BEGIN Records shown

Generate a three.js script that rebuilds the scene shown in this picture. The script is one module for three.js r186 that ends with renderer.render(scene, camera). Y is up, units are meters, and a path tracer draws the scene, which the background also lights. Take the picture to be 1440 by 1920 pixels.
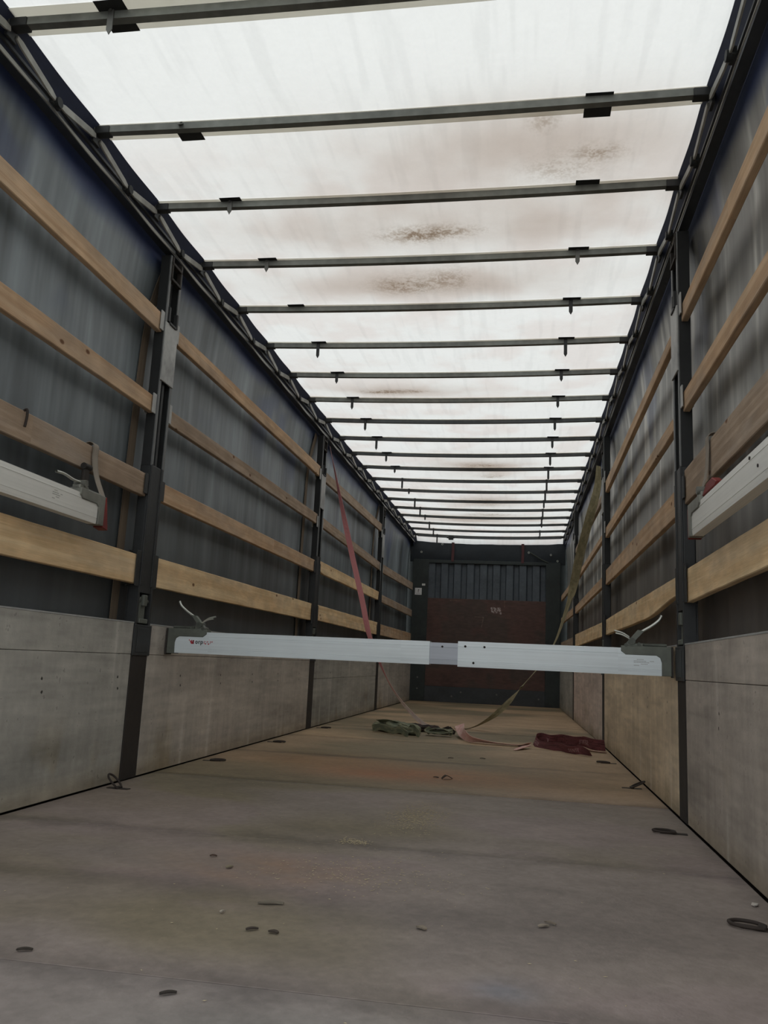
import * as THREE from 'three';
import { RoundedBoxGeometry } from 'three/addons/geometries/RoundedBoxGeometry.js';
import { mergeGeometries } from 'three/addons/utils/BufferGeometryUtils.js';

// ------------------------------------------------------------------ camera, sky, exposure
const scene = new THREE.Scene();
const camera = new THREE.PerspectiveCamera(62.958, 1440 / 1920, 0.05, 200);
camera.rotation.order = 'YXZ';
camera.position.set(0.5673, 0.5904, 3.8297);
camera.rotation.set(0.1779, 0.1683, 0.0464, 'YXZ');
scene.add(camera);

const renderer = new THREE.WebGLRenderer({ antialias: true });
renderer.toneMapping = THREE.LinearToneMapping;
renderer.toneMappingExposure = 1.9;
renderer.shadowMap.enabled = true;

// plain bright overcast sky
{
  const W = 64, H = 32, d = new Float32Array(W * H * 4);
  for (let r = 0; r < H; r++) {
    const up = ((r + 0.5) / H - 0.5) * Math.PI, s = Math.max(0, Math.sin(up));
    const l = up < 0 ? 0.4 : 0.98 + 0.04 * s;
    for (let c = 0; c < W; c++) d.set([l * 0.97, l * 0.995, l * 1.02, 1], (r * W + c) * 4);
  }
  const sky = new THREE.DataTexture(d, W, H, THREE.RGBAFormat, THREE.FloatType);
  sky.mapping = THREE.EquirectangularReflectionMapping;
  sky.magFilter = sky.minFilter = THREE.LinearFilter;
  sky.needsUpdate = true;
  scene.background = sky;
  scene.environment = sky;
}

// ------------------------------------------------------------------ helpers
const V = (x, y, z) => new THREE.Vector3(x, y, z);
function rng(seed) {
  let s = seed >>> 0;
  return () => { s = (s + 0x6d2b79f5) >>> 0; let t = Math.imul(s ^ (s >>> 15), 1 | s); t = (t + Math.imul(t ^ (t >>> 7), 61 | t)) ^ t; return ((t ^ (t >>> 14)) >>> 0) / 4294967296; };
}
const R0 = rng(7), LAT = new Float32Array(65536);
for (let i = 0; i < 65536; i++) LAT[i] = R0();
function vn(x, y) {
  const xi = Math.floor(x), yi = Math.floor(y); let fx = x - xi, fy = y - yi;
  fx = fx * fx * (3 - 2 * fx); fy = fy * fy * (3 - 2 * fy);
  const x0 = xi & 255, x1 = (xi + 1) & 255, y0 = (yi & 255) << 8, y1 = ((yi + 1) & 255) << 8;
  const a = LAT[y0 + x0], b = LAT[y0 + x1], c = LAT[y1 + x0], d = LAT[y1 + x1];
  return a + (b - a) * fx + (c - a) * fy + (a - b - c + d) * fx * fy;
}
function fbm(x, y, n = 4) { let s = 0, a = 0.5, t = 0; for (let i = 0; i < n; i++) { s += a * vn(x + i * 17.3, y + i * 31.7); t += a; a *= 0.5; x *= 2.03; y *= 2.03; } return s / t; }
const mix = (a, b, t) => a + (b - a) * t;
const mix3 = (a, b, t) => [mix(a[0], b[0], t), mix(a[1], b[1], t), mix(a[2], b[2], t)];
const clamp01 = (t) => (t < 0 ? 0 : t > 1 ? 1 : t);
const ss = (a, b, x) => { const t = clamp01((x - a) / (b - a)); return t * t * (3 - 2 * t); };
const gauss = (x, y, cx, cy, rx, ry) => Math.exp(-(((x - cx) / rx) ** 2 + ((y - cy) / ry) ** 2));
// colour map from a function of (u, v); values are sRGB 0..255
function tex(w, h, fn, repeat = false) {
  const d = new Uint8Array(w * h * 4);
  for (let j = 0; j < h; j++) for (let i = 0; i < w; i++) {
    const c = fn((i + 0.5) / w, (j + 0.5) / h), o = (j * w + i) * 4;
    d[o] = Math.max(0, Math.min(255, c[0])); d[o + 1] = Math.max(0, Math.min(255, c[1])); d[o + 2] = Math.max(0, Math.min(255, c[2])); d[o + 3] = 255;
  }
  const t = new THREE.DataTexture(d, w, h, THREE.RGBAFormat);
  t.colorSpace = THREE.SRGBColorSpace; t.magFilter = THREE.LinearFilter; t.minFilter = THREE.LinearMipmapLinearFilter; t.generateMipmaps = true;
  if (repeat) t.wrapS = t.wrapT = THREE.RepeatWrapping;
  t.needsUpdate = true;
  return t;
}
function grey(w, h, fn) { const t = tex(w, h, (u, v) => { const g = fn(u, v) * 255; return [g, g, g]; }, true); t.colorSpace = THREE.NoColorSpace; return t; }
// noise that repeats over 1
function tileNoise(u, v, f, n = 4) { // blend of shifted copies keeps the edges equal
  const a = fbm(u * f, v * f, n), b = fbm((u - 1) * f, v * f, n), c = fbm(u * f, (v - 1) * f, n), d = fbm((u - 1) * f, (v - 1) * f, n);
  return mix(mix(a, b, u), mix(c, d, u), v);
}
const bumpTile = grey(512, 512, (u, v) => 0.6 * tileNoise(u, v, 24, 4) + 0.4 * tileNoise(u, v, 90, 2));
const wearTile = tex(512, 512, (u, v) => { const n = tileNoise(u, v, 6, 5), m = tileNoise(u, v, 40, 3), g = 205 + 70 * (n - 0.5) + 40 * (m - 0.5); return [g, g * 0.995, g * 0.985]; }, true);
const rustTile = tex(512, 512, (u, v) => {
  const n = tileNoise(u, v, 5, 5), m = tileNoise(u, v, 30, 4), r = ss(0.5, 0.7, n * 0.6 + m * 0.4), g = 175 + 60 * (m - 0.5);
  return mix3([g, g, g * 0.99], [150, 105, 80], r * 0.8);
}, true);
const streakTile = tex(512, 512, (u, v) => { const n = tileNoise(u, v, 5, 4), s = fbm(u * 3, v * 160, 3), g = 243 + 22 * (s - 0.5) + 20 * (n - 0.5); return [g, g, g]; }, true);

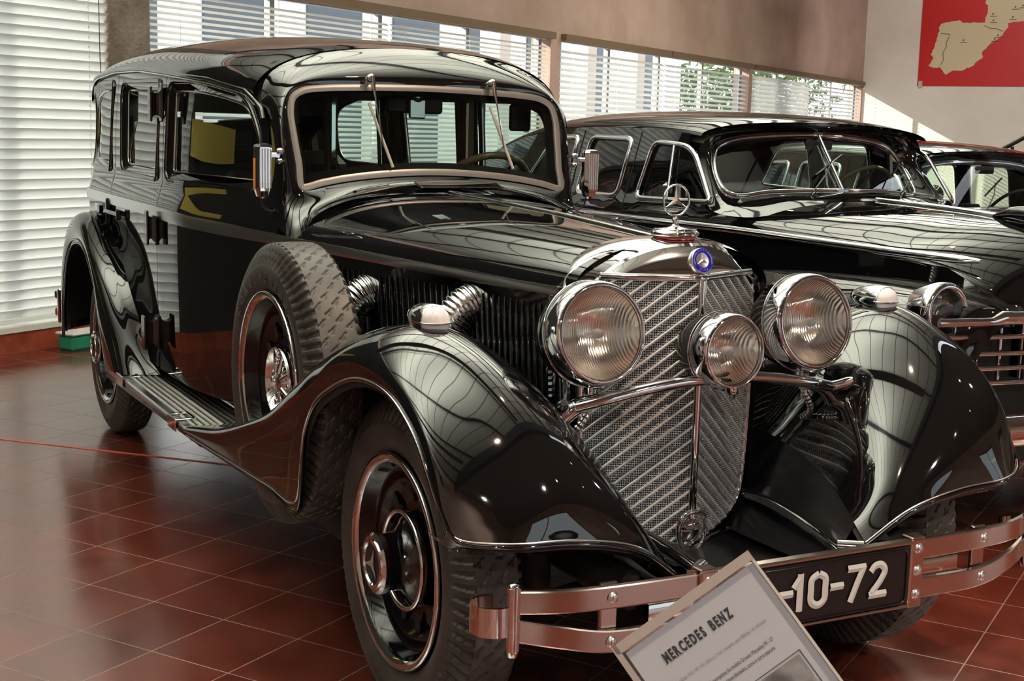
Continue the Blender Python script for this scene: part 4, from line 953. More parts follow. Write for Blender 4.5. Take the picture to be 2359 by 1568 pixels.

END Records shown

**Your goal**.
Repeat everything in the records precisely. Images are excluded from the copy.

**Written answer**.
Generate a three.js script that rebuilds the scene shown in this picture. The script is one module for three.js r186 that ends with renderer.render(scene, camera). Y is up, units are meters, and a path tracer draws the scene, which the background also lights. Take the picture to be 1440 by 1920 pixels.
import * as THREE from 'three';
import { RoundedBoxGeometry } from 'three/addons/geometries/RoundedBoxGeometry.js';
import { mergeGeometries } from 'three/addons/utils/BufferGeometryUtils.js';

// ------------------------------------------------------------------ camera, sky, exposure
const scene = new THREE.Scene();
const camera = new THREE.PerspectiveCamera(62.958, 1440 / 1920, 0.05, 200);
camera.rotation.order = 'YXZ';
camera.position.set(0.5673, 0.5904, 3.8297);
camera.rotation.set(0.1779, 0.1683, 0.0464, 'YXZ');
scene.add(camera);

const renderer = new THREE.WebGLRenderer({ antialias: true });
renderer.toneMapping = THREE.LinearToneMapping;
renderer.toneMappingExposure = 1.9;
renderer.shadowMap.enabled = true;

// plain bright overcast sky
{
  const W = 64, H = 32, d = new Float32Array(W * H * 4);
  for (let r = 0; r < H; r++) {
    const up = ((r + 0.5) / H - 0.5) * Math.PI, s = Math.max(0, Math.sin(up));
    const l = up < 0 ? 0.4 : 0.98 + 0.04 * s;
    for (let c = 0; c < W; c++) d.set([l * 0.97, l * 0.995, l * 1.02, 1], (r * W + c) * 4);
  }
  const sky = new THREE.DataTexture(d, W, H, THREE.RGBAFormat, THREE.FloatType);
  sky.mapping = THREE.EquirectangularReflectionMapping;
  sky.magFilter = sky.minFilter = THREE.LinearFilter;
  sky.needsUpdate = true;
  scene.background = sky;
  scene.environment = sky;
}

// ------------------------------------------------------------------ helpers
const V = (x, y, z) => new THREE.Vector3(x, y, z);
function rng(seed) {
  let s = seed >>> 0;
  return () => { s = (s + 0x6d2b79f5) >>> 0; let t = Math.imul(s ^ (s >>> 15), 1 | s); t = (t + Math.imul(t ^ (t >>> 7), 61 | t)) ^ t; return ((t ^ (t >>> 14)) >>> 0) / 4294967296; };
}
const R0 = rng(7), LAT = new Float32Array(65536);
for (let i = 0; i < 65536; i++) LAT[i] = R0();
function vn(x, y) {
  const xi = Math.floor(x), yi = Math.floor(y); let fx = x - xi, fy = y - yi;
  fx = fx * fx * (3 - 2 * fx); fy = fy * fy * (3 - 2 * fy);
  const x0 = xi & 255, x1 = (xi + 1) & 255, y0 = (yi & 255) << 8, y1 = ((yi + 1) & 255) << 8;
  const a = LAT[y0 + x0], b = LAT[y0 + x1], c = LAT[y1 + x0], d = LAT[y1 + x1];
  return a + (b - a) * fx + (c - a) * fy + (a - b - c + d) * fx * fy;
}
function fbm(x, y, n = 4) { let s = 0, a = 0.5, t = 0; for (let i = 0; i < n; i++) { s += a * vn(x + i * 17.3, y + i * 31.7); t += a; a *= 0.5; x *= 2.03; y *= 2.03; } return s / t; }
const mix = (a, b, t) => a + (b - a) * t;
const mix3 = (a, b, t) => [mix(a[0], b[0], t), mix(a[1], b[1], t), mix(a[2], b[2], t)];
const clamp01 = (t) => (t < 0 ? 0 : t > 1 ? 1 : t);
const ss = (a, b, x) => { const t = clamp01((x - a) / (b - a)); return t * t * (3 - 2 * t); };
const gauss = (x, y, cx, cy, rx, ry) => Math.exp(-(((x - cx) / rx) ** 2 + ((y - cy) / ry) ** 2));
// colour map from a function of (u, v); values are sRGB 0..255
function tex(w, h, fn, repeat = false) {
  const d = new Uint8Array(w * h * 4);
  for (let j = 0; j < h; j++) for (let i = 0; i < w; i++) {
    const c = fn((i + 0.5) / w, (j + 0.5) / h), o = (j * w + i) * 4;
    d[o] = Math.max(0, Math.min(255, c[0])); d[o + 1] = Math.max(0, Math.min(255, c[1])); d[o + 2] = Math.max(0, Math.min(255, c[2])); d[o + 3] = 255;
  }
  const t = new THREE.DataTexture(d, w, h, THREE.RGBAFormat);
  t.colorSpace = THREE.SRGBColorSpace; t.magFilter = THREE.LinearFilter; t.minFilter = THREE.LinearMipmapLinearFilter; t.generateMipmaps = true;
  if (repeat) t.wrapS = t.wrapT = THREE.RepeatWrapping;
  t.needsUpdate = true;
  return t;
}
function grey(w, h, fn) { const t = tex(w, h, (u, v) => { const g = fn(u, v) * 255; return [g, g, g]; }, true); t.colorSpace = THREE.NoColorSpace; return t; }
// noise that repeats over 1
function tileNoise(u, v, f, n = 4) { // blend of shifted copies keeps the edges equal
  const a = fbm(u * f, v * f, n), b = fbm((u - 1) * f, v * f, n), c = fbm(u * f, (v - 1) * f, n), d = fbm((u - 1) * f, (v - 1) * f, n);
  return mix(mix(a, b, u), mix(c, d, u), v);
}
const bumpTile = grey(512, 512, (u, v) => 0.6 * tileNoise(u, v, 24, 4) + 0.4 * tileNoise(u, v, 90, 2));
const wearTile = tex(512, 512, (u, v) => { const n = tileNoise(u, v, 6, 5), m = tileNoise(u, v, 40, 3), g = 205 + 70 * (n - 0.5) + 40 * (m - 0.5); return [g, g * 0.995, g * 0.985]; }, true);
const rustTile = tex(512, 512, (u, v) => {
  const n = tileNoise(u, v, 5, 5), m = tileNoise(u, v, 30, 4), r = ss(0.5, 0.7, n * 0.6 + m * 0.4), g = 175 + 60 * (m - 0.5);
  return mix3([g, g, g * 0.99], [150, 105, 80], r * 0.8);
}, true);
const streakTile = tex(512, 512, (u, v) => { const n = tileNoise(u, v, 5, 4), s = fbm(u * 3, v * 160, 3), g = 243 + 22 * (s - 0.5) + 20 * (n - 0.5); return [g, g, g]; }, true);

Continue the Blender Python script for this scene: part 4, from line 953. More parts follow. Write for Blender 4.5. Take the picture to be 2359 by 1568 pixels.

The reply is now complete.